Der Hammer
2009 hat sich die Alte Kanti ein neues Leitbild gegeben. Hatten Sie es schon einmal in der Hand? Ein gewichtiges, attraktiv gestaltetes, farbiges, klar strukturiertes, inhaltlich substanzielles Dossier. Zweifellos das schönste Leitbild weit und breit. Überprüfen Sie es!
Die sechs Leitsätze unter den Titeln Die nachhaltige Schule, Die vielfältige Schule, Die professionelle Schule, Die menschliche Schule, Die verantwortungsbewusste Schule, Die attraktive Schule halten bei aller Knappheit deutlich fest, wohin unsere Schule will. Zu jedem Leitsatz zeigen Konkretisierungsbereiche auf, wo er sinnvoll umgesetzt werden kann. Es folgen 160 (!) handfeste Vorschläge, wie die Leitideen im Schulalltag fruchtbar gemacht werden können. Unser Leitbild – der Hammer!
Der Knüppel aus dem Sack
Wörter büffeln, Fakten wiederkäuen, Theorie statt Praxis: die nachhaltige Schule? Ein Quartal lang Barock, drei Wochen Schülervorträge, in 45 Minuten 6m2 Tafel abschreiben: die vielfältige Schule? Die Hausaufgaben nicht erledigt, die Schulleitung tritt ins Fettnäpfchen, das Sekretariat gibt falsch Auskunft: die professionelle Schule? Nicht ausgeschaltete Computer, Flugreisen zu exotischen Projektwochen: die verantwortungsbewusste Schule? Ungeputzte Mikrowellen, verschmutzte WCs: die attraktive Schule? 2.5 in Englisch, fünf Prüfungen vor Weihnachten: die menschliche Schule? Bei allem, was schief läuft, was besser gemacht werden müsste oder was einem schlicht nicht passt, kann das Leitbild als allzeit bereiter Knüppel aus dem Sack auf die vermeintlich Schuldigen losgelassen werden: „Das steht aber im Leitbild! Darüber wurde abgestimmt! Hier wird versprochen, dass …“
Das Leitbild verspricht viel – die Realität hält sich nicht daran. So ist es doch!

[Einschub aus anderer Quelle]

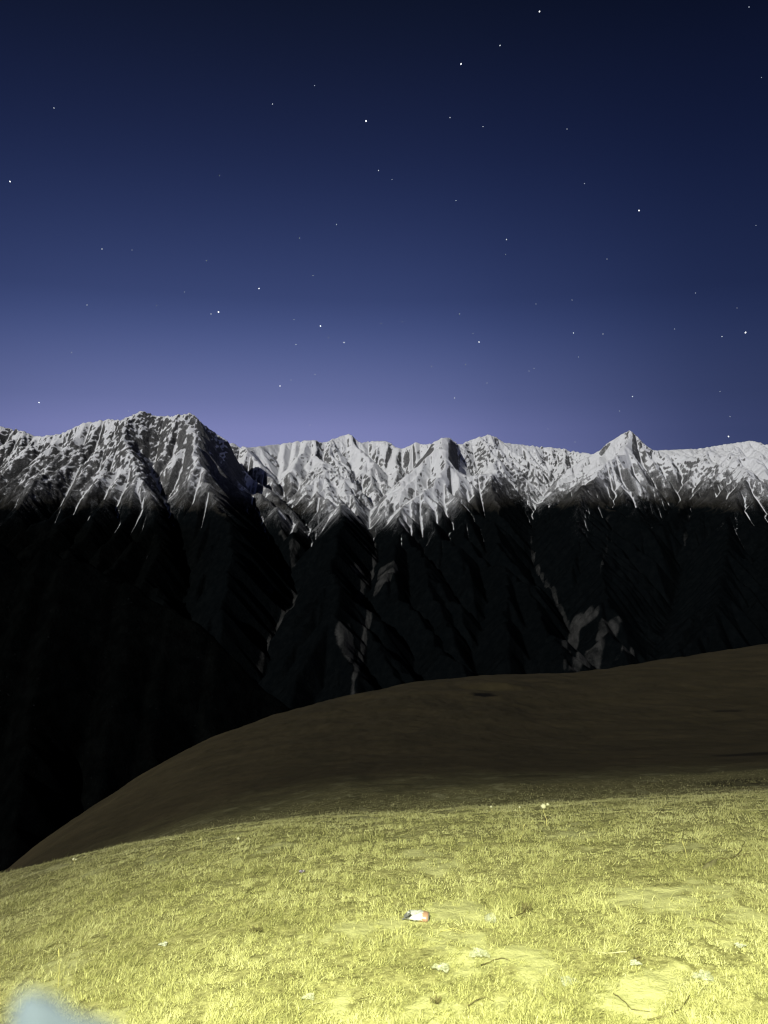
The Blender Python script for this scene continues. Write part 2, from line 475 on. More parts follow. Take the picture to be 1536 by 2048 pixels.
# bare landslip scars among the dark woods
SCARS = [
 [(1120,1305),(1140,1250),(1150,1232),(1185,1212),(1200,1218),(1196,1235),(1160,1262),(1135,1296)],
 [(1133,1345),(1140,1330),(1170,1305),(1205,1282),(1210,1290),(1165,1330),(1145,1345)],
 [(1192,1285),(1196,1250),(1220,1243),(1248,1243),(1240,1260),(1215,1268),(1200,1284)],
 [(1220,1325),(1240,1315),(1262,1293),(1272,1295),(1262,1312),(1235,1328)],
 [(725,1020),(745,1045),(752,1072),(745,1080),(735,1062),(727,1045)],
 [(720,1078),(735,1088),(738,1100),(732,1098)],
 [(757,1140),(775,1130),(795,1131),(795,1145),(775,1165),(755,1190),(745,1198),(750,1180)],
 [(700,1130),(735,1105),(720,1130),(730,1150),(712,1158)],
 [(668,1265),(680,1240),(700,1245),(710,1300),(705,1330),(690,1320)],
 [(578,1085),(602,1093),(590,1115),(592,1135),(585,1140),(580,1115)],
 [(555,1068),(575,1072),(578,1080),(565,1078)],
 [(533,1188),(537,1168),(546,1175),(540,1182)],
]
def build_mountains():
    h, A = build_heights()
    h = fit_skyline(h)
    x = np.linspace(GX0, GX1, NX) * K; y = np.linspace(GY0, GY1, NY) * K
    dx, dy = x[1] - x[0], y[1] - y[0]
    XX, YY = np.meshgrid(x, y)
    gy, gx = np.gradient(h, dy, dx)
    slope = np.hypot(gx, gy)
    curv = np.clip(blur(h, 6) - h, -10, 10)
    curv2 = np.clip(blur(h, 40) - h, -40, 40)
    nz = fbm(XX / 900, YY / 900, 4, 51)
    left = sstep(-1500, -2600, XX)
    zline = -110 + 80 * left + 150 * nz + 260 * fbm(XX / 1700, YY / 1700, 2, 57)
    def patch(px, py, d, rx, ry):
        cx, cy, _ = at(px, py, d * K)
        return np.exp(-((XX - cx) / (rx * K)) ** 2 - ((YY - cy) / (ry * K)) ** 2)
    zline = zline - 230 * patch(790, 1000, 7.6, 0.8, 1.2)          # the high snow basin
    zline = zline + 260 * patch(1030, 1000, 7.5, 0.42, 0.7) + 120 * patch(470, 980, 7.0, 0.5, 0.8) + 200 * patch(1470, 960, 7.5, 0.6, 0.7)
    zline = zline + 330 * patch(700, 1060, 6.3, 0.42, 0.75)       # wooded knob between the two valleys
    rocky = 0.95 + 0.33 * left + 0.25 * fbm(XX / 700, YY / 700, 3, 61)
    alp = (h > -150) & (YY > 5600) & (YY < 10200) & (np.abs(XX) < 0.5 * YY)
    s_lo, s_hi = np.percentile(slope[alp], [48, 93])
    rock = sstep(s_lo, s_hi, slope - 0.022 * curv + 0.10 * fbm(XX / 120, YY / 120, 3, 67))
    snow = 0.06 + sstep(-330, 380, h - zline + 24 * curv + 2.6 * curv2) - 0.10 * left - 0.92 * rocky * rock
    high = sstep(-330, 220, h - zline + 14 * curv) * (1 - 0.6 * rock) * (1 - 0.3 * left)
    spur = YY < 3600
    snow[spur] = 0; high[spur] = 0
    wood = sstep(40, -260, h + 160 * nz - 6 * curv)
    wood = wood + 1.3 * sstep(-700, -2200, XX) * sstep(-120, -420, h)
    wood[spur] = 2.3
    scar = np.zeros(h.shape, np.float32)
    for poly in SCARS:
        pts = [surface_at(h, a, b) for a, b in poly]
        pts = [p for p in pts if p]
        if len(pts) > 2:
            scar[in_poly(XX, YY, pts)] = 1
    scar = blur(scar, 4)
    scar *= 0.55 + 0.7 * np.clip(0.5 + fbm((XX + 0.8 * YY) / 60, (YY - 0.8 * XX) / 420, 3, 91), 0, 1)
    for line, a0, wid in ((VALLEYS[0][3:10], 0.8, 15), (VALLEYS[1][3:], 0.9, 17), (VALLEYS[3][3:], 0.62, 9), (VALLEYS[5][1:3], 0.5, 12), (VALLEYS[4][1:4], 0.45, 12)):
        pts = plan_line(line)
        for (xa, ya, _), (xb, yb, _) in zip(pts, pts[1:]):
            xa, ya, xb, yb = xa * K, ya * K, xb * K, yb * K
            t = np.clip(((XX - xa) * (xb - xa) + (YY - ya) * (yb - ya)) / ((xb - xa) ** 2 + (yb - ya) ** 2), 0, 1)
            d = np.hypot(XX - xa - t * (xb - xa), YY - ya - t * (yb - ya)) + 26 * fbm(XX / 130, YY / 130, 2, 95)
            scar = np.maximum(scar, a0 * sstep(wid * 1.7, wid * 0.2, d))
    # loose pale gravel down the gully beds
    scar = np.maximum(scar, 0.62 * sstep(13.2, 15.0, np.log(A)) * sstep(-900, -500, h) * sstep(300, 0, h))
    scar[spur] = 0
    mat = mountain_material()
    # the range splits along its two main valleys; the near wooded spur is a hill of its own
    v1 = np.array([(p[1], p[0]) for p in plan_line([VALLEYS[0][0]] + VALLEYS[0][1:])]); v1 = v1[np.argsort(v1[:, 0])]
    v3 = np.array([(p[1], p[0]) for p in plan_line(VALLEYS[3])]); v3 = v3[np.argsort(v3[:, 0])]
    x1 = np.interp(YY / K, v1[:, 0], v1[:, 1]) * K; x3 = np.interp(YY / K, v3[:, 0], v3[:, 1]) * K
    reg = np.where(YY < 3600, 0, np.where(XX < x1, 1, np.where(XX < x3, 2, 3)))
    freg = reg[:-1, :-1]
    idx = np.arange(NX * NY).reshape(NY, NX)
    quads = np.stack([idx[:-1, :-1], idx[:-1, 1:], idx[1:, 1:], idx[1:, :-1]], -1)
    names = [('forested_ridge', 'black wooded ridge falling from the left edge into the valley', 'ridge'),
             ('mountain', 'jagged rocky massif dusted with snow, the tallest, on the left', 'mountain'),
             ('mountain', 'row of white snow peaks at the centre above two wooded spurs', 'mountain'),
             ('mountain', 'snowy pyramid peak and long white crest on the right', 'mountain')]
    P = np.stack([XX, YY, h], -1).reshape(-1, 3)
    for r, (nm, lab, cat) in enumerate(names):
        q = quads[freg == r]
        used, inv = np.unique(q, return_inverse=True)
        me = mesh_from(nm, P[used], inv.reshape(-1, 4))
        for nme, arr in (('snow', snow), ('wood', wood), ('scar', scar), ('high', high)):
            attr(me, nme, arr.reshape(-1)[used])
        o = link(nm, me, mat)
        tag(o, lab, cat, kind='structure')
build_mountains()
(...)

Kellers „schönes Bildwerk“
Ja, so ist es. Und man kann es weder dem Leitbild vorhalten noch der Realität.
In einem Brief an Berthold Auerbach braucht Gottfried Keller 1860 einen Vergleich, der oft als Definition des poetischen Realismus zitiert wird (der folgende Ausschnitt ist gekürzt):
„Wir haben in der Schweiz allerdings manche gute Anlagen und ein ehrliches Bestreben, es zu einer anständigen und erfreulichen Lebensform zu bringen; aber noch ist lange nicht alles Gold, was glänzt; dagegen halte ich es für die Pflicht eines Poeten, die Keime der Zukunft so weit zu verstärken und zu verschönern, dass die Leute noch glauben können, ja, so seien sie und so gehe es zu! Kurz, man muss, wie man schwangeren Frauen etwa schöne Bildwerke vorhält, dem allezeit trächtigen Nationalgrundstock stets etwas Besseres zeigen, als er schon ist; dafür kann man ihn auch um so kecker tadeln, wo er es verdient.“
Was hat das mit dem Leitbild zu tun? Alles. Auch an der Alten Kanti ist gewiss nicht alles Gold, was glänzt. Aber ebenso gewiss sind wir alle, Schülerinnen und Lehrer, Angestellte und Schulleitung, doch hier, weil wir an unserem Platz und mit unseren Möglichkeiten das Beste geben wollen – oder etwas altmodischer: etwas Anständiges und Erfreuliches schaffen.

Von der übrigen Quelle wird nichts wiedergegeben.